Cook Political Report moved Texas from “Leans Republican” to “Toss Up” in the race between Donald Trump and Joe Biden.

FORT WORTH, Texas — Narrowing polls and heavy early voting turnout among new voters pushed the nonpartisan Cook Political Report to move Texas from its “Leans Republican” column to “Toss Up” state status in the 2020 presidential race. 

Cook Political Report, an independent newsletter that tracks races across the nation, moved Texas on Wednesday. 

Cook is viewed with reliability, said Kimi Lynn King, professor of political science at The University of North Texas. 

“And they use the kind of standard scientific measures we like to see,” she added.

Another news network moved Texas into its “Toss Up” category on Tuesday.

“Some of this is wishful thinking by the national media,” said Star-Telegram columnist Bud Kennedy, who said Democrats have been talking about flipping the state for years.

“I always tell them don’t believe it until you see the election results turning that way. So far, it hasn’t happened," he said. 

But Kennedy and King said the reasoning behind Cook’s move makes sense.

Texas has almost two million more registered voters than it had in 2016.

Many of the voters taking part in early voting have no voting history in the state, so how they will vote is anybody’s guess. 

“This is the most intense guessing game I’ve ever seen,” Kennedy said. “You have a quarter of the vote that has no history, so everybody is really making things up at this point.”

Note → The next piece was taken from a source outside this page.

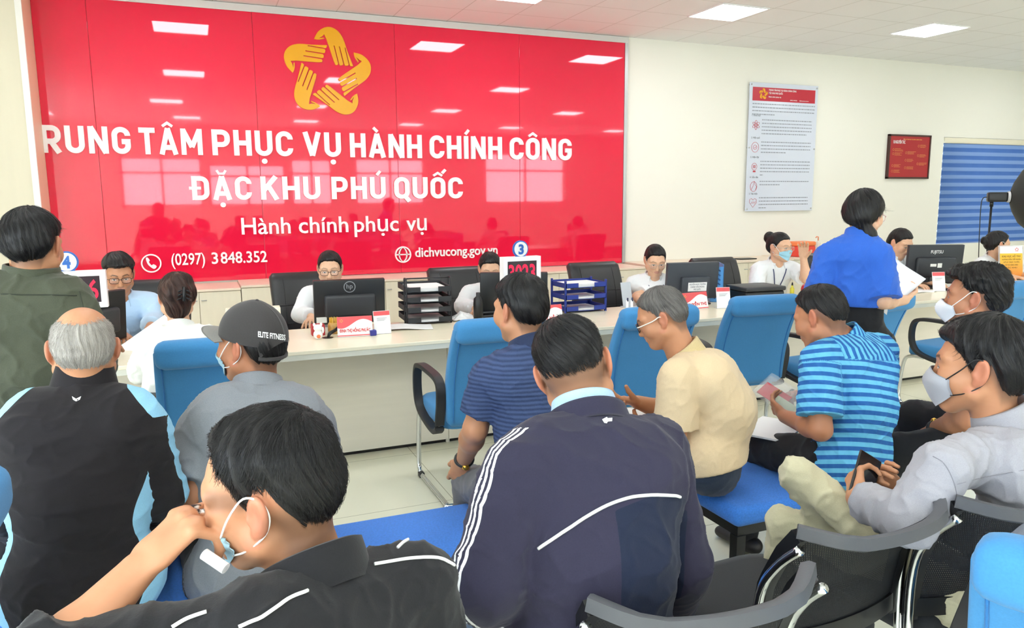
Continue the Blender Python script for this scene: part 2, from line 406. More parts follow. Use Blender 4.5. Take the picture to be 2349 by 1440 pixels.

“Are they coming out to vote Democratic because they’re mad? Or, are they new Republicans coming out to vote to preserve low taxes? Why are they voting? That’s what we don’t know," he said.

President Donald Trump won Texas by 9 points in 2016, but Republican Sen. Ted Cruz defeated Democrat Beto O’Rourke in 2018 by less than 215,000 votes, or 2.6%.

No Democrat has been elected to statewide office in Texas since 1994, when Bob Bullock was re-elected lieutenant governor. He did not run again in 1998. 

That means an entire generation of Texans has known nothing but Republicans holding every statewide office. 

Nor does that generation know what it’s like for a presidential campaign to make a run in Texas late in the fall.

RELATED: Michael Bloomberg to spend $15 million on TV ads for Biden in Texas and Ohio after seeing tight polling

Kennedy said the last Democratic presidential candidate to stop in North Texas in the final hours before an election was Bill Clinton in 1992.

Democratic vice presidential nominee Sen. Kamala Harris will be visiting McAllen, Houston and Fort Worth on Friday – four days before Election Day.

That’s an indicator that things have gotten close and Democrats are “within range of overtaking the race,” Kennedy said.

Polls show a tight margin between Joe Biden and President Trump, but King cautioned that while polls predict behavior, they cannot promise what someone will do.

“What ultimately matters is when you and I walk into the polling place and nobody else knows how we’re going to vote,” she said.

Kennedy said it is a close election, but rural Texas might still have the power to overtake the urban vote.

“Giant rural West Texas will vote 85% red,” he said. “All the rural Texans are coming out just as strong and turning out just as heavily.”